Drawing from feminist and queer theoretical discourse, Zackary Drucker’s work addresses sexual exploitation, transgender representation, and drag performance in order to explore relationships that facilitate queer/countercultural lineage.  Interested in obliterating language obstacles, pulverizing identity disorders and revealing dark subconscious layers of outsider agency, Drucker’s work reinvents and redistributes traditionally-held binary formulas and power relationships between spectacle and voyeur, dominator and subjugated, and the domesticated and the exoticized.  Keeping normative culture on the periphery, Drucker focuses instead on "reading"—a sub-cultural dialect of resistance, and uses her body to illicit desire, judgment, and voyeuristic shame from her viewer.  Zackary Drucker's critical indecision to live above the radar, below definition, and beyond static representation, ultimately aims to teach us about ourselves.   

At the center of the installation, inside a booth with a gold interior, will be a presentation of Drucker’s videos, including “Lost Lake”, “At Least You Know You Exist”, and “You will never, ever be a woman.

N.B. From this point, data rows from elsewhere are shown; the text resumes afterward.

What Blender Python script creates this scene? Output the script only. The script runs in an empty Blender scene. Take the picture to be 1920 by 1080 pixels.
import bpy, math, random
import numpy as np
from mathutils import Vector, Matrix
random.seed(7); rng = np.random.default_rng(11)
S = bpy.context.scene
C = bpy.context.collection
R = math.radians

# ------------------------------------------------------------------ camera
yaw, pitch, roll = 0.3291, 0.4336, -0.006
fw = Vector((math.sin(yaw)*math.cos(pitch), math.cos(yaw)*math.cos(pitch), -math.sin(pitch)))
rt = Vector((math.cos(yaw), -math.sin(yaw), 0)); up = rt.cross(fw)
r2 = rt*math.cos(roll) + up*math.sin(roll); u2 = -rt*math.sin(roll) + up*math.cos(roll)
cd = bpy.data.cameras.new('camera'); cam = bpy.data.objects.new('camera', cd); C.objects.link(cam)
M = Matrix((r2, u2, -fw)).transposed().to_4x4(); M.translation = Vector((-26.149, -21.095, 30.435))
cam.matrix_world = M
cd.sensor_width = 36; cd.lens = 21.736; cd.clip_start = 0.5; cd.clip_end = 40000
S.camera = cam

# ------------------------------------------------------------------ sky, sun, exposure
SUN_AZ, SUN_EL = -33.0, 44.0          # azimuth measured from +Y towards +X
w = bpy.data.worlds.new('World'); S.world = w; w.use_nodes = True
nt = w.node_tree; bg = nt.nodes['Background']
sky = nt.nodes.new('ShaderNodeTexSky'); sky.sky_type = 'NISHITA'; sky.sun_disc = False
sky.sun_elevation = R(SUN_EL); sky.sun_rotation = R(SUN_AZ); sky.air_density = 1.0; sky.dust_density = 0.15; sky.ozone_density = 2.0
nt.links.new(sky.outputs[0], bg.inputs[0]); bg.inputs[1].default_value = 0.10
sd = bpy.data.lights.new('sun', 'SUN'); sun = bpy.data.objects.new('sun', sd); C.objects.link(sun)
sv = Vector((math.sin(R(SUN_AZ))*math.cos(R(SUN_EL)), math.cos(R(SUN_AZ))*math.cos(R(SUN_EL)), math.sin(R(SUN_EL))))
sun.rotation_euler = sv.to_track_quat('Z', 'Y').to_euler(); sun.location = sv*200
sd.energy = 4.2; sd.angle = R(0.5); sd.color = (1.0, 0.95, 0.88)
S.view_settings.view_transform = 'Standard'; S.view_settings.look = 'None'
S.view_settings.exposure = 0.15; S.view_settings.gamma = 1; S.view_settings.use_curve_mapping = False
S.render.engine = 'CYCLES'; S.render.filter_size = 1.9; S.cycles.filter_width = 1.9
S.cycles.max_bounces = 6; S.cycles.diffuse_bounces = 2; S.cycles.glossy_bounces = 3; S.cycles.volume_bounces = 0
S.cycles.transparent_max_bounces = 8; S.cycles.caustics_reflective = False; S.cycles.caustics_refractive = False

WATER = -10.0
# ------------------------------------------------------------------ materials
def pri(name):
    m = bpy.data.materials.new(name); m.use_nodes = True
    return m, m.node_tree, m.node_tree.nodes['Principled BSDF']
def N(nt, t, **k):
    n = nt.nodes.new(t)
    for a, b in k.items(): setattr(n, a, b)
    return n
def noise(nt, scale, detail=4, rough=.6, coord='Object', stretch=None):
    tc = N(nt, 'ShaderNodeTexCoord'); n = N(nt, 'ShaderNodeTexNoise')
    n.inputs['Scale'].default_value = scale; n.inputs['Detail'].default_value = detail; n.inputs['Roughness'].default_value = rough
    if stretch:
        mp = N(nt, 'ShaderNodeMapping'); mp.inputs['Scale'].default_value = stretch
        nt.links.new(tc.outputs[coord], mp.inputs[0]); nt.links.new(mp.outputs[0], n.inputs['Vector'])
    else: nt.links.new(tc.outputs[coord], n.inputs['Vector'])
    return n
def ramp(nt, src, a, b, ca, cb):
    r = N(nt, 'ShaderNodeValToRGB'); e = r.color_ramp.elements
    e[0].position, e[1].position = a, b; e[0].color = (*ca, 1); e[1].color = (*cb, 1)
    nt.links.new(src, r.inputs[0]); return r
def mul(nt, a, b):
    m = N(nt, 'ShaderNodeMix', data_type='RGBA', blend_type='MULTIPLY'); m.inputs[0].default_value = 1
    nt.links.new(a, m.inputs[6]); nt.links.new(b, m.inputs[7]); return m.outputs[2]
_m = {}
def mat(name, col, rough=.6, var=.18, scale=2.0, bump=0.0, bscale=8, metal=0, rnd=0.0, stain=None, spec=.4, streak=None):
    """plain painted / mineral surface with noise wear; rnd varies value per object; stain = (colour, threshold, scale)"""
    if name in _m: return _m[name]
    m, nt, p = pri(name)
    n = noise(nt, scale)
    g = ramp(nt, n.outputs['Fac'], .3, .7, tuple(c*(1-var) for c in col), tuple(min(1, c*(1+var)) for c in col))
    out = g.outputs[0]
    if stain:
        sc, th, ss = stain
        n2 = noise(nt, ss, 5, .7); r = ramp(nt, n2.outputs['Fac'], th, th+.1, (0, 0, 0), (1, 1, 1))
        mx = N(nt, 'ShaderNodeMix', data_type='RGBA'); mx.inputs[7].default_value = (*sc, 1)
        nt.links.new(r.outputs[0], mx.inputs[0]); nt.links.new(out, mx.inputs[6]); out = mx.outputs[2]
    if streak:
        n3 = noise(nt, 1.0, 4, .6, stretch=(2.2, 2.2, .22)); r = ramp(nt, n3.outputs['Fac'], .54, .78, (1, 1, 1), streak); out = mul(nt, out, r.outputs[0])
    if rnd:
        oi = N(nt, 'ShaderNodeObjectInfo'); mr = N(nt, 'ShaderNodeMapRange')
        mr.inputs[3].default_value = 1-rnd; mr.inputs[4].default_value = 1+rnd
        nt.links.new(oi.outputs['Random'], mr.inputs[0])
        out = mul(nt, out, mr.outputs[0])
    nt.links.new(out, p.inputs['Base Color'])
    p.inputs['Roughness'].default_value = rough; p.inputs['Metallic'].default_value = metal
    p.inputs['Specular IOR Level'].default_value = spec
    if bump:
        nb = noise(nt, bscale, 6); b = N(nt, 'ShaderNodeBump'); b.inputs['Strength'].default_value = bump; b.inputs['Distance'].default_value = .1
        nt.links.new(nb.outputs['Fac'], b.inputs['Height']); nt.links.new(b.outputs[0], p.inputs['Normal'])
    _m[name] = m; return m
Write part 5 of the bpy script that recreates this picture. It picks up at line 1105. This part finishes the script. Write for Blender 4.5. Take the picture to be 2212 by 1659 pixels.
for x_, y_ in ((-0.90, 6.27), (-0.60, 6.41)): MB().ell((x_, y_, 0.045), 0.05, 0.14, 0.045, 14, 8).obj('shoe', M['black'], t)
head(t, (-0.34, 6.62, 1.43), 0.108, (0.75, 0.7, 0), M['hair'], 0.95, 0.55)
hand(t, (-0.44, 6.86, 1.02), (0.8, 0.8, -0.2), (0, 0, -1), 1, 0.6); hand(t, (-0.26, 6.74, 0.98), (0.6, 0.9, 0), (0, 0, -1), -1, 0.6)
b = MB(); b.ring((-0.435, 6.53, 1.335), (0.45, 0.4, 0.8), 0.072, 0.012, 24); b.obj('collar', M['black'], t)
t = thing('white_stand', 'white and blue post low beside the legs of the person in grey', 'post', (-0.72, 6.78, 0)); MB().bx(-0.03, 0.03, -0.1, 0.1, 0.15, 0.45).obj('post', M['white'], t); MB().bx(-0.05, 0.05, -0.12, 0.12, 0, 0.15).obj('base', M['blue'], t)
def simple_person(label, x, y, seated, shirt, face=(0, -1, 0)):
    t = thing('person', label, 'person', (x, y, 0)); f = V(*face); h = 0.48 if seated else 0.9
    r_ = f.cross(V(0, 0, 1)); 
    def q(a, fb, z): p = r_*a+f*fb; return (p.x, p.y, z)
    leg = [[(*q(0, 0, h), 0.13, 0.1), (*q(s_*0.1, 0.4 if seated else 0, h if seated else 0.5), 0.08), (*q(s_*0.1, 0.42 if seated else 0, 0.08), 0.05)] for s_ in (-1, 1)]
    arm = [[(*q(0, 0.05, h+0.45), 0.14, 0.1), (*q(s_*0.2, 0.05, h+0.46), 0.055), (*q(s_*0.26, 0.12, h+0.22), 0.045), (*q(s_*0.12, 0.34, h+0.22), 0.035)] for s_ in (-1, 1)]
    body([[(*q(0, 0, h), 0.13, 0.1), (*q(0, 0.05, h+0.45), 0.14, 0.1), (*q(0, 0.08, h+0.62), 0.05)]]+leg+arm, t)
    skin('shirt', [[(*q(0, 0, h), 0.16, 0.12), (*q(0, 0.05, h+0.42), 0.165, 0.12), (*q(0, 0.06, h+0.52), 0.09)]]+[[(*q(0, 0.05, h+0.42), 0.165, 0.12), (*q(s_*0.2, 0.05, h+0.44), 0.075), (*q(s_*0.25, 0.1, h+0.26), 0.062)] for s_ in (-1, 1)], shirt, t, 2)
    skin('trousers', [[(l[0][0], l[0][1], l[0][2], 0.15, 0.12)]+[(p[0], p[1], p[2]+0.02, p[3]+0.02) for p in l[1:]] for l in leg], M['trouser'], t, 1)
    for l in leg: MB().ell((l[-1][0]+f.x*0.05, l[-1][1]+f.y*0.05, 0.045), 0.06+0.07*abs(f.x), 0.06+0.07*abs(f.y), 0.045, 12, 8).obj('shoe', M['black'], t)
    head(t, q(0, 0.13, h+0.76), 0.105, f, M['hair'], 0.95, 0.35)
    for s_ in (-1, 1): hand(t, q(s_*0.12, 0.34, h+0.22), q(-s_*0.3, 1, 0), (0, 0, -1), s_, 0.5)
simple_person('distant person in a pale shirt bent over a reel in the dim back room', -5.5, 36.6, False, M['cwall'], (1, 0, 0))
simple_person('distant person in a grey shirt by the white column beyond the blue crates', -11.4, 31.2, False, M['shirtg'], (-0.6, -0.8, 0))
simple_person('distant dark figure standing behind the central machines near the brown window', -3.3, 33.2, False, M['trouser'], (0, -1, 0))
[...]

You must live the rest of your days entirely as a man, and you will only get more masculine with each passing year. There is no way out.”  Filmed at the peak of autumn foliage in a rural Midwestern US locale, “Lost Lake” (produced in collaboration with A.L. Steiner), a non-narrative short film, posits beauty and fear as inextricable from the psyche of the American landscape. Contemplative moments and stunning vistas are jarringly punctuated with the vocabularies of witch-hunts, hate crimes and psychological violence.  

Accompanying the video in the space will be four light boxes from the photo series “Don’t Look At Me Like That”, a collaboration with London-based photographer Manual Vason, which employs a range of house-hold props and tableaus that strive toward the portrayal of bodily identity—infused with acute, masochistic emotional compulsions.

Exhibited salon style on the exterior walls of the booth will be photographs from “Distance is where the heart is, home is where you hang your heart”. (See reverse side for description.)

Zackary Drucker earned a MFA from the California Institute of the Arts in 2007 and a BFA from the School of Visual Arts in 2005. She has performed and exhibited her work internationally in venues including the 54th Venice Biennale (Swiss Off-Site Pavilion); Curtat Tunnel, Lausanne, Switzerland; L.u.c.c.a. Museum of Contemporary Art, Lucca, IT; Centre Georges Pompidou, Paris; Hammer Museum, Los Angeles; REDCAT and LACE, Los Angeles; Yerba Buena Center for the Arts, San Francisco, CA; Deitch Projects and Leo Koenig Inc., New York; and Steve Turner Contemporary, Los Angeles, among others.